All the parameters, when analysed from June 2012 to June 2019, point to a reckless government hell-bent on a unchecked, unplanned and uncoordinated borrowing spree that has left the country spending almost its every penny on debt repayment or borrowing more to repay some of the other loans.
When Henry Rotich took over at the National Treasury in 2013, Kenya’s public debt was Sh1.6 trillion, as at June 2012.
Today, it is Sh5.3 trillion — a whopping 70 per cent increase in a decade. Debt is not bad, as long as it is prudently spent.
But it cannot point at a tangible project, apart from the standard gauge railway, that has cobbled up the extra Sh3.7 trillion.
When he was appointed National Treasury Cabinet Secretary, Kenya was running a budget deficit of Sh330 billion.

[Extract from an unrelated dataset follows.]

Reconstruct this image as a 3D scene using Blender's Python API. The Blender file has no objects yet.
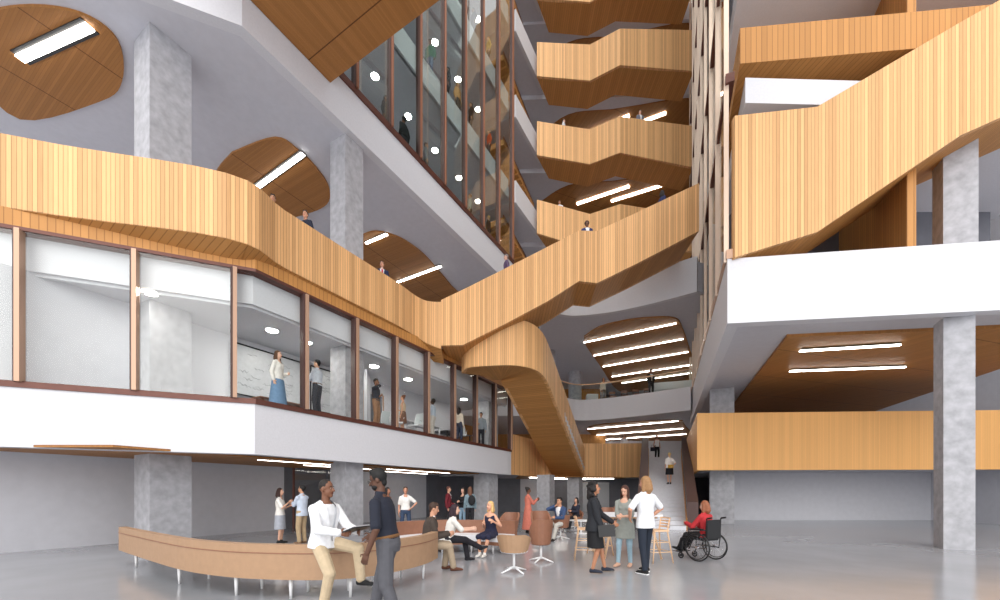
import bpy, bmesh, math, random
from mathutils import Vector, Matrix, Euler
random.seed(7)
V = Vector
C = bpy.context.scene.collection
F = 400.0; EYE = 1.55; HZ = 492.0
def W(px, D, z): return V(((px-500)/F*D, D, z))
def WZ(px, py, z):                       # where the sight line meets height z
    D = (z-EYE)*F/(HZ-py); return V(((px-500)/F*D, D, z))
def XD(px, D): return ((px-500)/F*D, D)
S = 0.5625
def LP(a, D): return (a+S*D, D)
E1 = V((S, 1, 0)).normalized(); N1 = V((1, -S, 0)).normalized()
E3 = V((.4125, 1, 0)).normalized()

# ------------------------------------------------------------------ materials
def lin(c): 
    c /= 255.0
    return c/12.92 if c <= .04045 else ((c+.055)/1.055)**2.4
def rgb(c): return (lin(c[0]), lin(c[1]), lin(c[2]), 1)
MATS = {}
def mat(name, col, rough=.6, metal=0, noise=0, nscale=8, bump=0, spec=.5, emit=0, stretch=None):
    if name in MATS: return MATS[name]
    m = bpy.data.materials.new(name); m.use_nodes = True
    nt = m.node_tree; b = nt.nodes['Principled BSDF']
    b.inputs['Base Color'].default_value = rgb(col)
    b.inputs['Roughness'].default_value = rough; b.inputs['Metallic'].default_value = metal
    b.inputs['Specular IOR Level'].default_value = spec
    if emit:
        b.inputs['Emission Color'].default_value = rgb(col); b.inputs['Emission Strength'].default_value = emit
    if noise or bump:
        tc = nt.nodes.new('ShaderNodeTexCoord'); mp = nt.nodes.new('ShaderNodeMapping')
        if stretch: mp.inputs['Scale'].default_value = stretch
        nz = nt.nodes.new('ShaderNodeTexNoise'); nz.inputs['Scale'].default_value = nscale; nz.inputs['Detail'].default_value = 6
        nt.links.new(tc.outputs['Object'], mp.inputs[0]); nt.links.new(mp.outputs[0], nz.inputs['Vector'])
        if noise:
            r = nt.nodes.new('ShaderNodeValToRGB')
            lo = [x*(1-noise) for x in rgb(col)[:3]]; hi = [min(1, x*(1+noise)) for x in rgb(col)[:3]]
            r.color_ramp.elements[0].position = .3; r.color_ramp.elements[1].position = .7
            r.color_ramp.elements[0].color = (*lo, 1); r.color_ramp.elements[1].color = (*hi, 1)
            nt.links.new(nz.outputs['Fac'], r.inputs[0]); nt.links.new(r.outputs[0], b.inputs['Base Color'])
        if bump:
            bp = nt.nodes.new('ShaderNodeBump'); bp.inputs['Strength'].default_value = bump; bp.inputs['Distance'].default_value = .02
            nt.links.new(nz.outputs['Fac'], bp.inputs['Height']); nt.links.new(bp.outputs[0], b.inputs['Normal'])
    MATS[name] = m; return m

def wood(name, col, n=9.0, vary=.20, groove=.55, rough=.5, panel=0):
    """battens running along v, one batten every 1/n metre of u"""
    m = bpy.data.materials.new(name); m.use_nodes = True; nt = m.node_tree; L = nt.links.new
    b = nt.nodes['Principled BSDF']; b.inputs['Roughness'].default_value = rough
    b.inputs['Specular IOR Level'].default_value = .25
    N = nt.nodes.new
    uv = N('ShaderNodeUVMap'); uv.uv_map = 'UVMap'
    sp = N('ShaderNodeSeparateXYZ'); L(uv.outputs[0], sp.inputs[0])
    def mth(op, a, b_=None):
        k = N('ShaderNodeMath'); k.operation = op
        for i, x in enumerate((a, b_)):
            if x is None: continue
            if isinstance(x, (int, float)): k.inputs[i].default_value = x
            else: L(x, k.inputs[i])
        return k.outputs[0]
    us = mth('MULTIPLY', sp.outputs[0], n); fl = mth('FLOOR', us); fr = mth('FRACT', us)
    wn = N('ShaderNodeTexWhiteNoise'); wn.noise_dimensions = '1D'; L(fl, wn.inputs['W'])
    big = N('ShaderNodeTexNoise'); big.noise_dimensions = '1D'; L(sp.outputs[0], big.inputs['W']); big.inputs['Scale'].default_value = 2.2
    cmb = N('ShaderNodeCombineXYZ'); L(mth('MULTIPLY', sp.outputs[0], 60), cmb.inputs[0]); L(mth('MULTIPLY', sp.outputs[1], 2.0), cmb.inputs[1])
    gr = N('ShaderNodeTexNoise'); gr.inputs['Scale'].default_value = 1.0; gr.inputs['Detail'].default_value = 4; L(cmb.outputs[0], gr.inputs['Vector'])
    f = mth('ADD', mth('MULTIPLY', wn.outputs['Value'], .5), mth('ADD', mth('MULTIPLY', big.outputs['Fac'], .3), mth('MULTIPLY', gr.outputs['Fac'], .35)))
    rp = N('ShaderNodeValToRGB'); c = rgb(col)[:3]
    rp.color_ramp.elements[0].position = .15; rp.color_ramp.elements[1].position = .95
    rp.color_ramp.elements[0].color = (c[0]*(1-vary), c[1]*(1-vary*1.15), c[2]*(1-vary*1.3), 1)
    rp.color_ramp.elements[1].color = (min(1, c[0]*(1+vary)), min(1, c[1]*(1+vary)), min(1, c[2]*(1+vary)), 1)
    L(f, rp.inputs[0])
    # joint between two battens: real timber joint, a groove
    g = mth('LESS_THAN', fr, .13)
    if panel:
        pa = mth('LESS_THAN', mth('FRACT', mth('MULTIPLY', sp.outputs[1], 1.0/panel)), .012)
        g2 = mth('MAXIMUM', mth('MULTIPLY', g, .25), pa)
    else: g2 = g
    mx = N('ShaderNodeMix'); mx.data_type = 'RGBA'; L(mth('MULTIPLY', g2, groove), mx.inputs['Factor'])
    L(rp.outputs[0], mx.inputs['A']); mx.inputs['B'].default_value = (c[0]*.25, c[1]*.18, c[2]*.12, 1)
    L(mx.outputs['Result'], b.inputs['Base Color'])
    bp = N('ShaderNodeBump'); bp.inputs['Strength'].default_value = .5; bp.inputs['Distance'].default_value = .01
    L(mth('SUBTRACT', 1, g), bp.inputs['Height']); L(bp.outputs[0], b.inputs['Normal'])
    return m

def glass(name, tint=(235, 242, 240), refl=1.0, rough=0.0, ior=1.5, haze=0):
    m = bpy.data.materials.new(name); m.use_nodes = True; nt = m.node_tree
    for n in list(nt.nodes): nt.nodes.remove(n)
    o = nt.nodes.new('ShaderNodeOutputMaterial'); t = nt.nodes.new('ShaderNodeBsdfTransparent'); t.inputs[0].default_value = rgb(tint)
    g = nt.nodes.new('ShaderNodeBsdfGlossy'); g.inputs['Roughness'].default_value = rough; g.inputs['Color'].default_value = (1, 1, 1, 1)
    fr = nt.nodes.new('ShaderNodeFresnel'); fr.inputs['IOR'].default_value = ior
    mt = nt.nodes.new('ShaderNodeMath'); mt.operation = 'MULTIPLY'; mt.inputs[1].default_value = refl; mt.use_clamp = True
    mx = nt.nodes.new('ShaderNodeMixShader')
    ge = nt.nodes.new('ShaderNodeNewGeometry'); iv = nt.nodes.new('ShaderNodeMath'); iv.operation = 'SUBTRACT'; iv.inputs[0].default_value = 1
    m3 = nt.nodes.new('ShaderNodeMath'); m3.operation = 'MULTIPLY'
    nt.links.new(ge.outputs['Backfacing'], iv.inputs[1]); nt.links.new(iv.outputs[0], m3.inputs[0]); nt.links.new(mt.outputs[0], m3.inputs[1])
    nt.links.new(fr.outputs[0], mt.inputs[0]); nt.links.new(m3.outputs[0], mx.inputs[0])
    nt.links.new(t.outputs[0], mx.inputs[1]); nt.links.new(g.outputs[0], mx.inputs[2])
    last = mx.outputs[0]
    if haze:
        d = nt.nodes.new('ShaderNodeBsdfDiffuse'); d.inputs[0].default_value = (.75, .8, .8, 1)
        m2 = nt.nodes.new('ShaderNodeMixShader'); m2.inputs[0].default_value = haze
        nt.links.new(last, m2.inputs[1]); nt.links.new(d.outputs[0], m2.inputs[2]); last = m2.outputs[0]
    nt.links.new(last, o.inputs[0]); return m

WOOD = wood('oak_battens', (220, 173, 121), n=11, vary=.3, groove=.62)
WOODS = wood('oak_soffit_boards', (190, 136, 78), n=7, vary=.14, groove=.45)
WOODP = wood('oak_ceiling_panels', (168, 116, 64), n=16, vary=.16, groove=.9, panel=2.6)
CONC = mat('board_marked_concrete', (172, 172, 177), .8, noise=.17, nscale=5, bump=.2)
PLAS = mat('white_plaster', (214, 214, 219), .75, noise=.03, nscale=20)
SOFF = mat('grey_soffit_plaster', (204, 204, 211), .8, noise=.03, nscale=5)
DARK = mat('dark_grey_wall', (104, 105, 113), .6, noise=.1, nscale=2)
WALL = mat('pale_grey_wall', (204, 204, 210), .7, noise=.03, nscale=4)
BRONZE = mat('bronze_frame', (186, 150, 126), .42, metal=.3)
RUST = mat('rust_red_metal', (98, 58, 48), .45, metal=.3, noise=.1, nscale=6)
BRONZER = mat('red_bronze_frame', (158, 108, 84), .4, metal=.3)
BROWNP = mat('dark_brown_panel', (74, 50, 46), .5)
BRONZEL = mat('pale_bronze_frame', (226, 204, 184), .45, metal=.2)
BLACK = mat('black_metal', (26, 26, 28), .4)
WHITEM = mat('white_metal', (236, 236, 238), .35)
CHROME = mat('chrome', (200, 200, 205), .2, metal=1)
GL = glass('clear_glass', (252, 253, 252), .8)
GLU = glass('tinted_glass', (238, 243, 241), 1.5)
GLR = glass('rail_glass', (246, 250, 248), 1.0)
LIGHT = mat('lamp_white', (255, 250, 240), .5, emit=14)
SPOT = mat('downlight_white', (255, 250, 240), .5, emit=45)
SPOTM = mat('room_downlight_white', (255, 250, 240), .5, emit=70)
CARP = mat('dark_carpet', (150, 152, 158), .95, noise=.15, nscale=30)
FLOORM = mat('polished_concrete_floor', (160, 162, 167), .16, noise=.09, nscale=.7, spec=.6)
STEPM = mat('pale_stone_steps', (205, 206, 212), .6, noise=.04, nscale=8)
TAN = mat('tan_leather', (170, 136, 106), .5, noise=.05, nscale=10)
TAND = mat('brown_leather', (140, 96, 74), .5, noise=.06, nscale=10)
WHITEF = mat('white_upholstery', (226, 226, 230), .7)
ASH = mat('pale_ash_wood', (222, 184, 148), .5, noise=.08, nscale=12, stretch=(1, 1, .1))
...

In 2019, it is set to hit Sh600 billion.
Recently, the CS wrote to the World Bank requesting for budgetary support, which has since been, reportedly, granted.
This was akin to officially giving up on efforts to mitigate the numerous budget leaks that are so evident, but which the Treasury is seemingly unable to stop.

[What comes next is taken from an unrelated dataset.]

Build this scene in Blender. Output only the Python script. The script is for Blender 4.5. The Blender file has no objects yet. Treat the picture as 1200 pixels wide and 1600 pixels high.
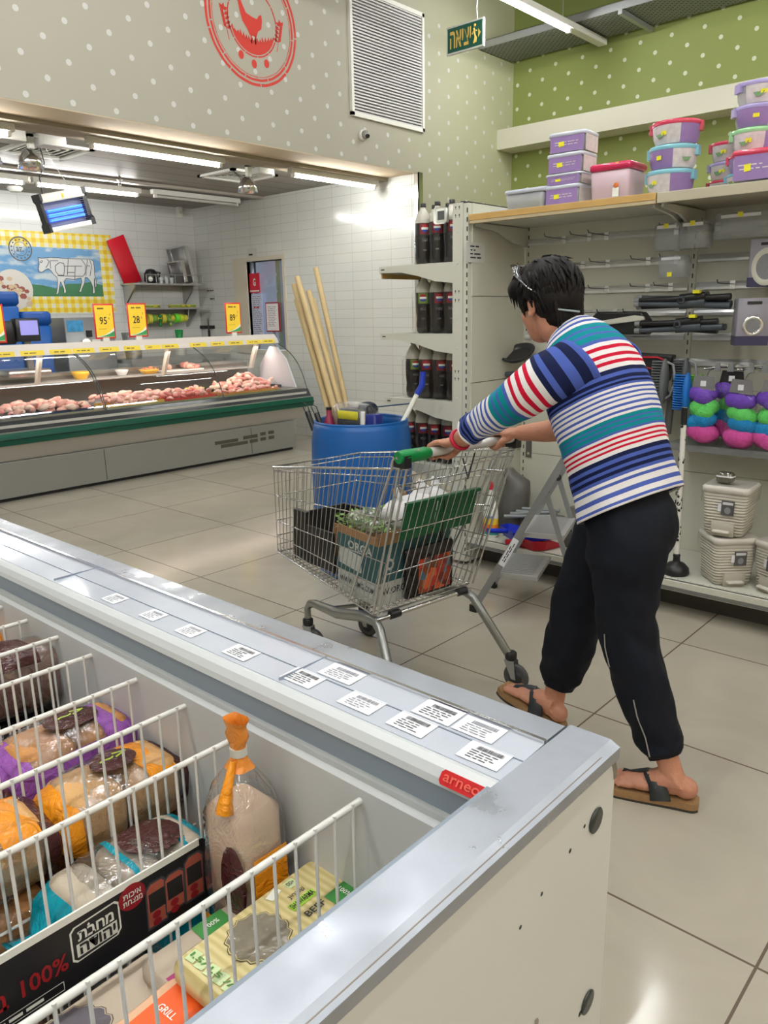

Rotich has been unable to streamline budgeting by government agencies, which even the Auditor-General has acknowledged is the beginning of corruption.

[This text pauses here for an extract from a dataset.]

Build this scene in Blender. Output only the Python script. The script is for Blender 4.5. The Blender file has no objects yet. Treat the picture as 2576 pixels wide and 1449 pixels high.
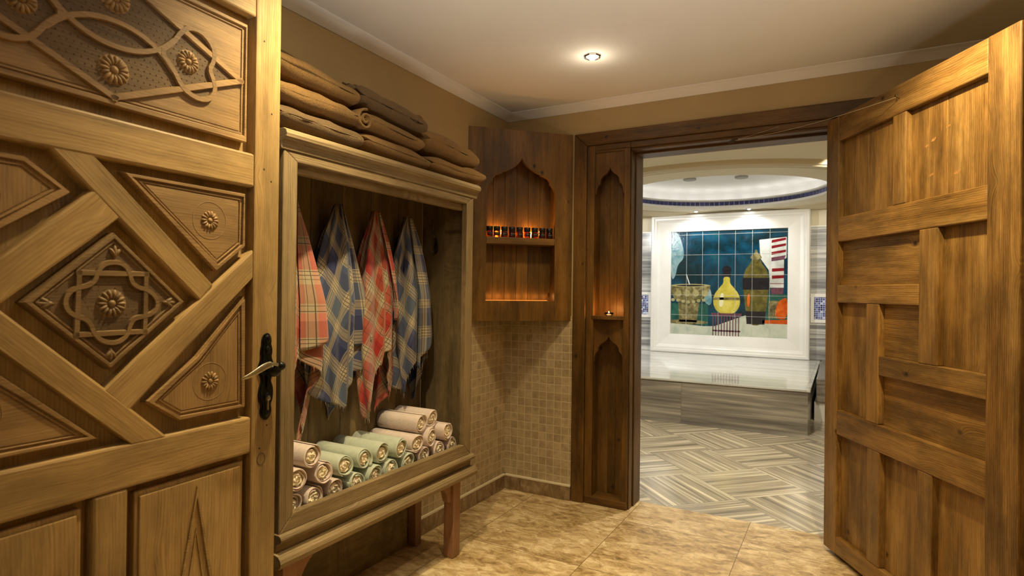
import bpy, bmesh, math, random
from mathutils import Vector, Matrix, noise
from mathutils.geometry import tessellate_polygon

S = bpy.context.scene
COL = S.collection
random.seed(7)
PI = math.pi

# ------------------------------------------------------------------ camera
# rows: camera right, camera down, camera forward, in room axes (x along the back wall, y away, z up)
MR = [[0.87408990, 0.48561747, 0.01193760], [0.00796759, 0.01023892, -0.99991584], [-0.48569883, 0.87411145, 0.00508054]]
CAMPOS = (1.869786, -3.286864, 1.244707)
FPX = 1494.0
cam = bpy.data.cameras.new('camera')
camo = bpy.data.objects.new('camera', cam); COL.objects.link(camo)
R_, D_, F_ = [Vector(r) for r in MR]
m3 = Matrix((R_, -D_, -F_)).transposed()
camo.matrix_world = Matrix.Translation(CAMPOS) @ m3.to_4x4()
cam.sensor_width = 36.0; cam.lens = 36.0 * FPX / 2576.0
cam.clip_start = 0.05; cam.clip_end = 60
cam.dof.use_dof = True; cam.dof.focus_distance = 2.7; cam.dof.aperture_fstop = 4.5
S.camera = camo

# ------------------------------------------------------------------ view, world, lights
S.view_settings.view_transform = 'Standard'
S.view_settings.look = 'None'
S.view_settings.gamma = 1.0
S.view_settings.use_curve_mapping = False
S.view_settings.exposure = 0.10
w = bpy.data.worlds.new('world'); S.world = w; w.use_nodes = True
w.node_tree.nodes['Background'].inputs[0].default_value = (1.0, 0.72, 0.42, 1)
w.node_tree.nodes['Background'].inputs[1].default_value = 0.05

WARM = (1.0, 0.80, 0.44)
AMBER = (1.0, 0.42, 0.10)
COOL = (0.95, 0.97, 1.0)

def lamp(kind, name, loc, power, color, aim=None, size=0.03, angle=90, blend=0.6):
    d = bpy.data.lights.new(name, kind); d.energy = power; d.color = color
    if kind == 'SPOT':
        d.spot_size = math.radians(angle); d.spot_blend = blend; d.shadow_soft_size = size
    elif kind == 'POINT':
        d.shadow_soft_size = size
    o = bpy.data.objects.new(name, d); COL.objects.link(o); o.location = loc
    if aim is not None:
        o.rotation_euler = (Vector(aim) - Vector(loc)).to_track_quat('-Z', 'Y').to_euler()
    return o

CEIL = 2.36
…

Cartels input budget lines designed to siphon public funds during disbursement.
The Treasury continues to pay for projects that have either stalled or been declared unviable. At KRA, corruption has seen the taxman miss his targets.
Cost of living has gone up, so has the cost of credit and the cost of doing business.
As the man entrusted with the national economy but seems to have failed, CS Rotich should resign.
Much as the ‘Big Four Agenda’ sounds beneficial, I don’t see the point in borrowing Sh75 billion from the World Bank to fund it.
Recover the billions of shillings stolen from the public purse and laundered as tithe, offertory and church donations to fund it.
Hajj Abdulla Guyo, Kakamega
Kenya, under the Jubilee government, has breached the key International Monetary Fund debt service revenue ratio of a global average of 30 per cent; its rate stands at 33.4 per cent.
Controller of Budget Agnes Odhiambo says Kenya cannot sustain borrowing to run projects as Sh1.1 trillion of revenue goes into debt repayment and Sh700 billion recurrent expenditure.
Parliament should form an independent public debt management body to curb the recklessly ballooning debt appetite by the government to sate a few greedy individuals.
As Kenya took out a World Bank loan last week, new government vehicles have been increasing in the streets. This is a microcosm of all that is wrong.
It is now clear nobody of substance is safeguarding public funds the way we would expect.